Let $I_c$ denote the functions that vanish at some fixed $c\in\mathbb{R}$. Is $I_c$ a maximal ideal?

Question

Let $A$ be the ring of continuous functions from $\mathbb{R}$ to $\mathbb{R}$ and let $I_c$ denote the functions that vanish at some fixed $c\in\mathbb{R}$. Is $I_c$ a maximal ideal? Give an example of a proper non-zero ideal of $A$ that is not of the form $I_c$ for some $c\in\mathbb{R}$.

My attempt: I think $I_c$ is not maximal, because we can consider the ideal $I_{c,d}$ of functions that vanish at fixed $c,d\in\mathbb{R}$. $I_c$ is clearly contained in $I_{c,d}$, but $I_{c,d}\neq A$ because $f(x)=1$ is not in $I_{c,d}$. Also, I think this ideal $I_{c,d}$ can answer the second part of the question, but it seems like there ought to exist a better example.
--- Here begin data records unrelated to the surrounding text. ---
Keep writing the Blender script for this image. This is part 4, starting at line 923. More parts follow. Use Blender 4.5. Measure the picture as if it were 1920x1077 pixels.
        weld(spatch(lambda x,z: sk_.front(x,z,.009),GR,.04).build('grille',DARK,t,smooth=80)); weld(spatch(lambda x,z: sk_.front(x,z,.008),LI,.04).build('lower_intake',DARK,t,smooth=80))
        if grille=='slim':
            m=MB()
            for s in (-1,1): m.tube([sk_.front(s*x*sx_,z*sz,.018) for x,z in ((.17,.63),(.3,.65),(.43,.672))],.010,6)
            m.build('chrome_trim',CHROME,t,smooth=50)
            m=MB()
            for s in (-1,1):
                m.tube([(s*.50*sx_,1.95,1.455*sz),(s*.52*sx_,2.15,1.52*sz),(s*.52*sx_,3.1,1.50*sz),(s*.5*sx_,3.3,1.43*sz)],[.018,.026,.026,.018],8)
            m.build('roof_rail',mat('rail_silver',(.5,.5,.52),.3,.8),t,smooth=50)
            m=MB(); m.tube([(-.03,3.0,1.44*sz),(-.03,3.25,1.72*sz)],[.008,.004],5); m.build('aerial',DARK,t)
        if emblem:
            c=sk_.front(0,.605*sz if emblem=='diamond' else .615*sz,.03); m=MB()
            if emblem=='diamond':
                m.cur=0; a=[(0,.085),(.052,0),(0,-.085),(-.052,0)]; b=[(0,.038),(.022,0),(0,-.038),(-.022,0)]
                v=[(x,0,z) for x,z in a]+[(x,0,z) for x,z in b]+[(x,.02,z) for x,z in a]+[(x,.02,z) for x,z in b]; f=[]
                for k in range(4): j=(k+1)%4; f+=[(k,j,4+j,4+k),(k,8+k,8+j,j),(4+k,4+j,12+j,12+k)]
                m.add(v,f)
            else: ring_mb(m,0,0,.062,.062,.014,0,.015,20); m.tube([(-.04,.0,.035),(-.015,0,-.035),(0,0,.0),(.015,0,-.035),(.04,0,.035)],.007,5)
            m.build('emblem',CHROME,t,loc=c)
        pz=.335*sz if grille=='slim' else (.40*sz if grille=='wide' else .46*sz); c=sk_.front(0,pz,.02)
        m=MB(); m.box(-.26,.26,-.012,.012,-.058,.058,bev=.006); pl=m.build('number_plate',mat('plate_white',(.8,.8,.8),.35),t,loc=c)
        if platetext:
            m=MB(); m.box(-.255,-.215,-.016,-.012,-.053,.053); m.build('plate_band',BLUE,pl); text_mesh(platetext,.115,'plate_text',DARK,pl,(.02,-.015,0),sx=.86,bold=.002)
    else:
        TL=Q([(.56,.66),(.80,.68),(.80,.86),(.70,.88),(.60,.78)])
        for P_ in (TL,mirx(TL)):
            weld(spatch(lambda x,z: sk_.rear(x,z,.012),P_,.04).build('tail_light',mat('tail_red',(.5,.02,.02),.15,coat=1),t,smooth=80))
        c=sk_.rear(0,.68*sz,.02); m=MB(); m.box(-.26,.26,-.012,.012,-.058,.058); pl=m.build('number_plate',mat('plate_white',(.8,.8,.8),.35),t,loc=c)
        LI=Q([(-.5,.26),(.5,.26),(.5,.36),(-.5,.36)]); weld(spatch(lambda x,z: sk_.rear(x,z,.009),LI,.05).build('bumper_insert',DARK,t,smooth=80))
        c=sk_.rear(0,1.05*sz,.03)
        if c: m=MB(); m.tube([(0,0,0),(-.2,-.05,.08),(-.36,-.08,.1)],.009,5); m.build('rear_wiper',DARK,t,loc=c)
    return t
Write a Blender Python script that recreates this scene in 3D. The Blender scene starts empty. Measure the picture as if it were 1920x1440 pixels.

Is this right? Or at least a start in the right direction?

Any help appreciated!

Answer 1

Consider the ring homomorphism $A \to \mathbb{R}, f \mapsto f(c)$. This homomorphism is surjective and its kernel is $I_c$. By the first isomorphism theorem, we have $A / I_c \cong \mathbb{R}$, as the quotient by $I_c$ is a field, $I_c$ must be maximal.

Answer 2

This can also be proved by slightly simpler means: i.e., without reference to homomorphisms, kernels, or any of the isomorphism theorems:

Suppose that you have an ideal $J \subset A$ that contains the given ideal, $I_c$, properly. So, there must be some continuous function $f \in J$ for which $f(c) = d \neq 0$. Next, consider the continuous function $f-d$, which is in the original ideal: it is continuous since it is simply the difference between a continuous function and a constant, and when evaluated at $c$ it gives $d - d = 0$ as desired.

Since $J$ is an ideal, it is closed under addition. We know that $f \in J$ and $f - d \in I_c \subset J$; so, in particular, $f - (f-d) = d$, i.e., the constant function $d \neq 0$, is an element of $J$. The ideal $J$ is also closed under multiplication with elements in $A$; for example, the continuous (constant) function $1/d \in A$, which means that $d(1/d) = 1 \in J$. But the only ideal of $A$ that contains $1$ is $A$, itself; so, $J=A$, and $I_c$ is maximal as desired.